If I had been insisting that water boils at 50 degrees Celsius, you would be able to demonstrate my error. If I complained that there was some fluke in the experiment and that you simply got lucky, we could do the experiment over and over again until my error was clear.

This ability to test things with experiments and produce data that can be verified over and over again (then demonstrated to others) is what makes the scientific method so powerful. So powerful, in fact, that we as a culture often romanticize it and equivocate this one sort of knowledge––the kind that is verifiable or demonstrable––with all knowledge. We assume that if something can’t be verified by testing, then it isn’t true, or that we should be very skeptical about it. But this is our failure to make a good distinction.

The reality is that the verifiable or the demonstrable is only one category of knowledge, and we believe all sorts of things that we can neither verify nor demonstrate. Take the existence of the material world itself: we can’t verify that it is real rather than an illusion. How about the existence of the past? The universe could have been created five minutes ago with the appearance of age and all our memories implanted.

What about the existence of other minds? What if you’re the only person in the world, and the rest of us are soulless automata made to have the appearance of consciousness? None of these can be demonstrated, either for or against. That is, there is no way to verify the existence of the material world, other minds, or the past. Yet we are all rational in believing these things, and we don’t criticize each other for holding such “unscientific” views.

Or take something less weighty than these thought experiments. There are so many things you know about yourself, your friends, your spouse, and your children that you can’t even begin to verify or prove to anyone else, but which you have a real sense of and can rightly say that you know.

If you think about all the other kinds of known things, like beliefs on the basis of authority or aesthetic experience, for example, you see that there are many kinds of knowledge. Most of them aren’t verifiable or demonstrable, but we can still be considered reasonable people if we believe in them. The idea that all knowledge has to be verifiable or demonstrable is just an assertion, and in fact goes against our daily, lived experience.

What If Things Were Different?

So we see that this little distinction between different kinds of knowledge is the basis of a series of layered assumptions that ultimately manifests itself in the science fiction trope of what historians now call the “myth of progress,” which affects how other civilizations are presented in the genre. One stone changes the course of a river, and it is the same way with these deeply buried intellectual assumptions. But what if things were different?

In C.S. Lewis’ celebrated Space Trilogy, he self-consciously writes science fiction stories in which he plays with these foundational ideas, using a medieval cosmology and classical principles about knowledge rather than the secular or modern ones we see so often. The result is a fascinating story with a wildly different take on alien life, space travel, and man’s relationship to the universe.

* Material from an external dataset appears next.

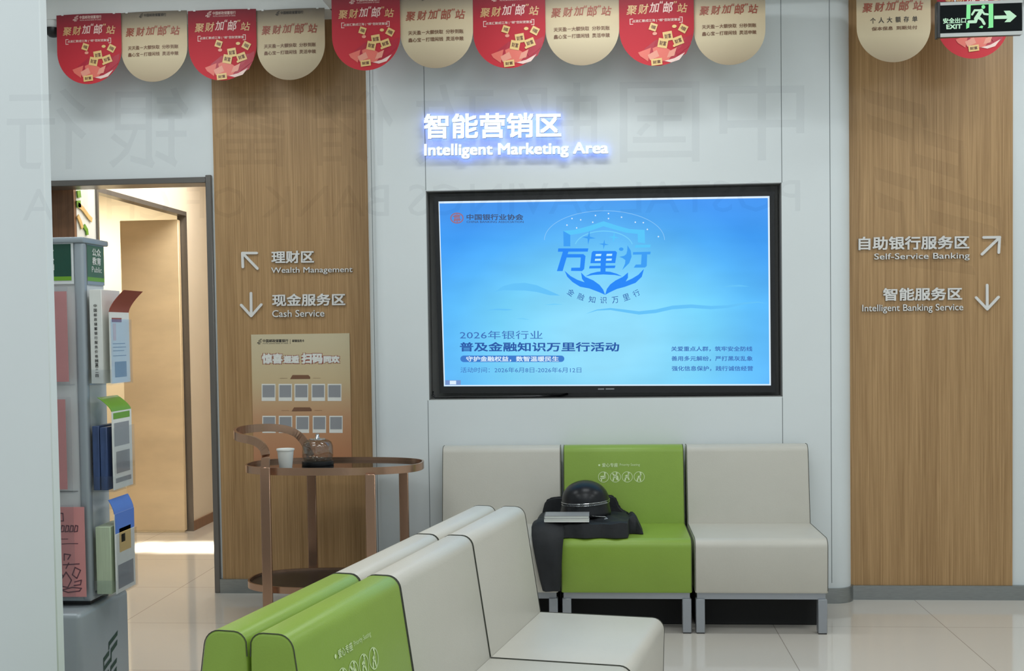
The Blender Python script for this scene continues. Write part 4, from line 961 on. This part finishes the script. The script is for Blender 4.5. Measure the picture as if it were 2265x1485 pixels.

This weekend I’ll be presenting an extended look at these themes at the Washington D.C. conference Doxacon.

This brings us back to the original theme, education. Traditional education may be lackluster, but this is all the more reason that conferences like Doxacon are so important. They are the perfect places to continue sharpening our educational tools. Doxacon’s focus is “faith and fandoms,” an ambitious aim that seeks to examine science fiction, fantasy, superhero, horror, and other geek and pop culture genres with the sophisticated intellectual lens of classical Christian education.

Conferences like these are some of the emerging places where thoughtful people are meeting to delve into the deeper ideas and hidden assumptions that are all around us. For these ideas are certainly there, informing and shaping the way we see the world, and the less aware we are and the fewer tools we have to engage them, the more thoroughly we’ll be under the power of such unseen forces.